Talks fail to get off the ground

By Jean Christou

PROXIMITY talks in New York failed to get off the ground yesterday after the government took offence to a UN statement on the equality of the two sides and refused to meet envoy Alvaro de Soto.

The decision not to attend the scheduled meeting with the UN envoy was reached after a lengthy meeting of the National Council, members of which accompanied President Glafcos Clerides to New York.

Clerides will ask UN Secretary-general Kofi Annan for a written explanation of his comments on the opening day of the talks, government spokesman Michalis Papapetrou said.

He said whether or not the Greek Cypriot side would attend today’s scheduled meeting would be announced later.

"The President of the Republic is sending a letter to UN Secretary-general Kofi Annan in which he outlines his comments and positions in relation to the statement Annan made yesterday (Tuesday)," Papapetrou said.

In the offending statement, Annan said: "In the course of these talks I have ascertained that the parties share a common desire to bring about, through negotiations in which each represents its side — and no-one else — as the political equal of the other, a comprehensive settlement enshrining a new partnership on which to build a better future in peace, security and prosperity on a united island. In this spirit, and with the purpose of expediting negotiations in good faith and without preconditions on all issues before them, I have concluded that the equal status of the parties must and should be recognised explicitly in the comprehensive settlement which will embody the results of the detailed negotiations required to translate this concept into clear and practical provisions".

There was little commentary out of New York yesterday where Clerides convened the National Council for a three-hour meeting but Turkish Cypriot leader Rauf Denktash who is seeking recognition for his breakaway regime in the north, hailed Annan’s statement as the "foundation stone for the solution defended by the TRNC".

"In other words it stresses several facts that we have always insisted on. What we foresee is a confederal Cyprus state based on two states and one where none of the sides represents the other," Denktash said.
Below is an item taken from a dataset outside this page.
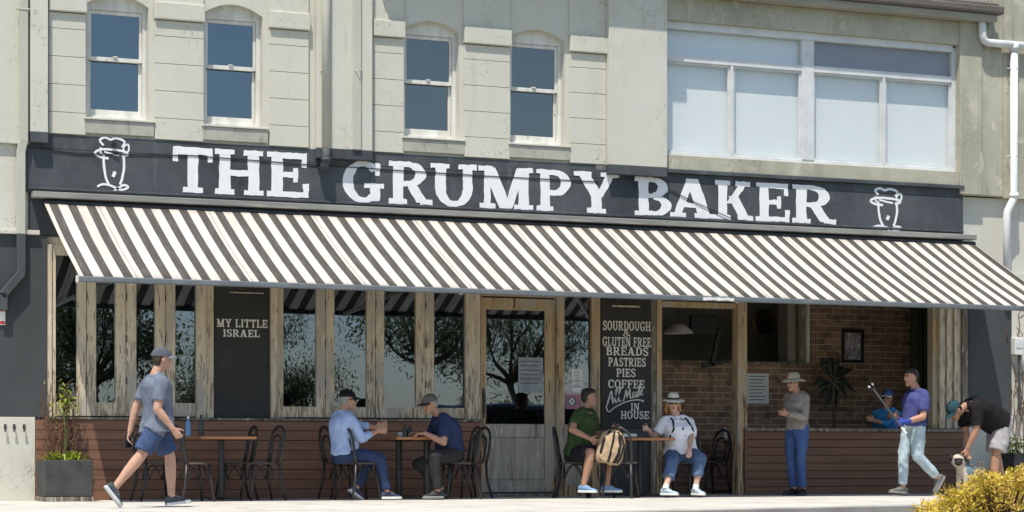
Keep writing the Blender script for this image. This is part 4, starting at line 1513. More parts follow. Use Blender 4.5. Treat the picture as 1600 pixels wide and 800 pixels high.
# ================================================================= furniture
def make_chair(label):
    """bentwood shape in black metal: faces +X, floor at z = 0"""
    t = thing('cafe_chair', label, 'chair')
    s = MB().lathe((0, 0, 0), [(.005, .452), (.17, .452), (.195, .448), (.205, .458), (.20, .472), (.18, .474), (.15, .466), (.005, .464)], 26)
    s.build('seat', M['seat_mat'], t, smooth=True, sharp=50)
    for (sx, sy) in ((1, 1), (1, -1)):
        l = MB().tube([(.15 * sx, .13 * sy, .45), (.165 * sx, .14 * sy, .25), (.20 * sx, .165 * sy, .0)], [.017, .0165, .015], 8)
        l.build('leg', M['metal_black'], t, smooth=True)
    for sy in (1, -1):                                  # rear leg runs up into the hoop
        l = MB().tube([(-.25, .20 * sy, 0), (-.19, .175 * sy, .24), (-.175, .17 * sy, .46)], [.015, .0165, .017], 8)
        l.build('leg', M['metal_black'], t, smooth=True)

    def hoop(w, z0, z1, r, x0, lean):
        pts = []
        n = 20
        for i in range(n + 1):
            u = pi * i / n
            yy, zz = w * cos(u), sin(u)
            zc = z1 - w * .95
            pts.append((x0 - lean * ((zc + w * .95 * zz - z0) / (z1 - z0)), yy, zc + w * .95 * zz))
        pts = [(x0, w * .93, z0)] + [(x0 - lean * .4, w * 1.0, z0 + (z1 - w - z0) * .5)] + pts + [(x0 - lean * .4, -w * 1.0, z0 + (z1 - w - z0) * .5)] + [(x0, -w * .93, z0)]
        return MB().tube(pts, r, 8)
    hoop(.185, .458, .92, .0185, -.175, .085).build('back_hoop', M['metal_black'], t, smooth=True)
    hoop(.105, .465, .81, .0145, -.172, .065).build('inner_hoop', M['metal_black'], t, smooth=True)
    for ang in (0, 90, 180, 270):
        a = R(ang + 45)
        p0 = V((.175 * cos(a), .16 * sin(a), .26))
        b = R(ang + 135)
        p1 = V((.175 * cos(b), .16 * sin(b), .26))
        m_ = (p0 + p1) / 2
        m_.z = .44
        q = []
        for i in range(9):
            u = i / 8
            p = p0.lerp(p1, u)
            p.z = .26 + .175 * sin(pi * u)
            q.append(p)
        MB().tube(q, .008, 6).build('brace', M['metal_black'], t, smooth=True)
    return t


CH = None


def chair(px, Y, deg, label, group):
    global CH
    if CH is None:
        CH = make_chair(label)
        c = CH
    else:
        c = copy_tree(CH)
    c.location = (fx(px, Y), Y, 0)
    c.rotation_euler = (0, 0, R(deg))
    return tag(c, label, 'chair', group)


GC = 'black bentwood style cafe chairs'
chair(302, -1.35, 12, 'black cafe chair nearest the street on the left of the left table', GC)
chair(243, -.75, 5, 'black cafe chair partly behind the walking man, left of the left table', GC)
chair(366, -.55, 180, 'black cafe chair nearest the wall on the right of the left table', GC)
chair(407, -1.10, 188, 'black cafe chair nearest the street on the right of the left table', GC)
chair(563, -1.30, 14, 'black cafe chair under the man in the pale blue shirt', GC)
chair(535, -.50, 6, 'black cafe chair by the wall behind the man in the pale blue shirt', GC)
chair(716, -1.20, 176, 'black cafe chair under the man in the navy shirt and grey cap', GC)
chair(731, -.55, 190, 'black cafe chair by the door jamb behind the man in the navy shirt', GC)
chair(896, -1.00, -30, 'black cafe chair under the man in the green polo shirt', GC)
chair(972, -1.45, 48, 'black cafe chair with the tan striped backpack hung over its back', GC)
chair(1066, -.95, 228, 'black cafe chair under the woman in the white shirt', GC)
chair(1108, .75, 190, 'black cafe chair standing inside the open doorway', GC)


def make_table(label, posts=1, w=.70, d=.70):
    t = thing('cafe_table', label, 'table')
    MB().box(-w / 2, w / 2, -d / 2, d / 2, .755, .79).build('tabletop', M['table'], t, bevel=.008)
    for k in range(posts):
        x = 0 if posts == 1 else (-.13 + .26 * k)
        yy = 0 if posts == 1 else (.16 - .32 * k)
        MB().tube([(x, yy, .03), (x, yy, .735)], .035 if posts == 1 else .042, 14).box(x - .18, x + .18, yy - .02, yy + .02, .735, .754).box(x - .02, x + .02, yy - .18, yy + .18, .733, .752).build('pedestal', M['metal_black'], t)
        b = MB()
        for a in (45, 135):
            e = V((.29 * cos(R(a)), .29 * sin(R(a)), 0))
            b.bar(V((x, yy, .03 + .001 * (a > 90))) - e, V((x, yy, .03 + .001 * (a > 90))) + e, .055, .03)
        b.build('foot', M['metal_black'], t, bevel=.006)
    return t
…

In Nicosia some politicians called for a withdrawal of the Greek Cypriot side from the negotiations.

Communist AKEL spokesman Nicos Katsourides said the Greek Cypriot side was responsible for the development. "We wrongly committed ourselves to say that whatever happened we would continue the talks," he said. "Our side has to react and show that if this is the aim of the talks we cannot accept it."

In New York UN envoy de Soto tried to defuse the apparent crisis. He said the precise definition of the equal status of the parties, engaged in the negotiating process, would have to be defined at the end of the process.

"The Secretary-General did not ask for approval of his statement by the parties, it is his statement, his assessment, this is what he feels must happen and this is the guideline he will follow," de Soto said.